As Reijn told me last week during a post-screening Q&A for the WGA, that incident was pulled from a real-life experience she had years ago. That’s the sort of radical honesty Reijn goes for, the kind of real-world vulnerability Dickinson naturally vibes to.

Some of Dickinson’s best work, at least by my estimation, has been with female directors willing to go the extra mile for that veracity, that openness. Dickinson works with female filmmakers at a high clip: Reijn, Hittman, Joanna Hogg, Charlotte Regan, Olivia Newman, Jennifer Yuh Nelson, the list is stacked for an actor with less than 20 film credits.

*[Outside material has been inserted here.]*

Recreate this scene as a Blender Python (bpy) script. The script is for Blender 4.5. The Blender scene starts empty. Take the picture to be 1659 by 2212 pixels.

“I don’t know,” Dickinson said when asked if this was intentional or incidental. “I mean, I think that it’s somewhat been a mixture of both, and the people that I’ve connected with and stories they’re telling that I’ve connected with. I was raised predominantly by a single mom. I get along very well with women, I always have… I always found there’s a tenderness and an emotional intelligence [with women] that a lot of men often don’t come at things with.”

He added, “I don’t want to shit on men. I’ve worked with some lovely men as well that have that emotional intelligence. But I think that sometimes egos get in the way with men.” He pointed to his “Iron Claw” filmmaker Sean Durkin as an example of a “super sensitive, lovely, emotionally capable man,” someone part of “the same ilk” as filmmakers like Reijn, Hittman, and Regan.

We end up circling back to the topics of emotional intelligence, tenderness, and vulnerability. (We agreed that even his role in Ruben Östlund’s raucous class comedy “Triangle of Sadness” leans on male vulnerability. “It’s pretty vulnerable. Very vulnerable. Probably too vulnerable!” he said with a laugh). Maybe that’s the key to his choices?

“If it’s not there, then what are you doing? I mean, how can you not tap into that?” he said. “I’m such an emotional person. Maybe it’s just been with the directors I’ve worked with and the roles I’ve been given. But it feels like it’s got to be there, always, in my mind.”

A24 will release “Babygirl” in theaters on Wednesday, December 25.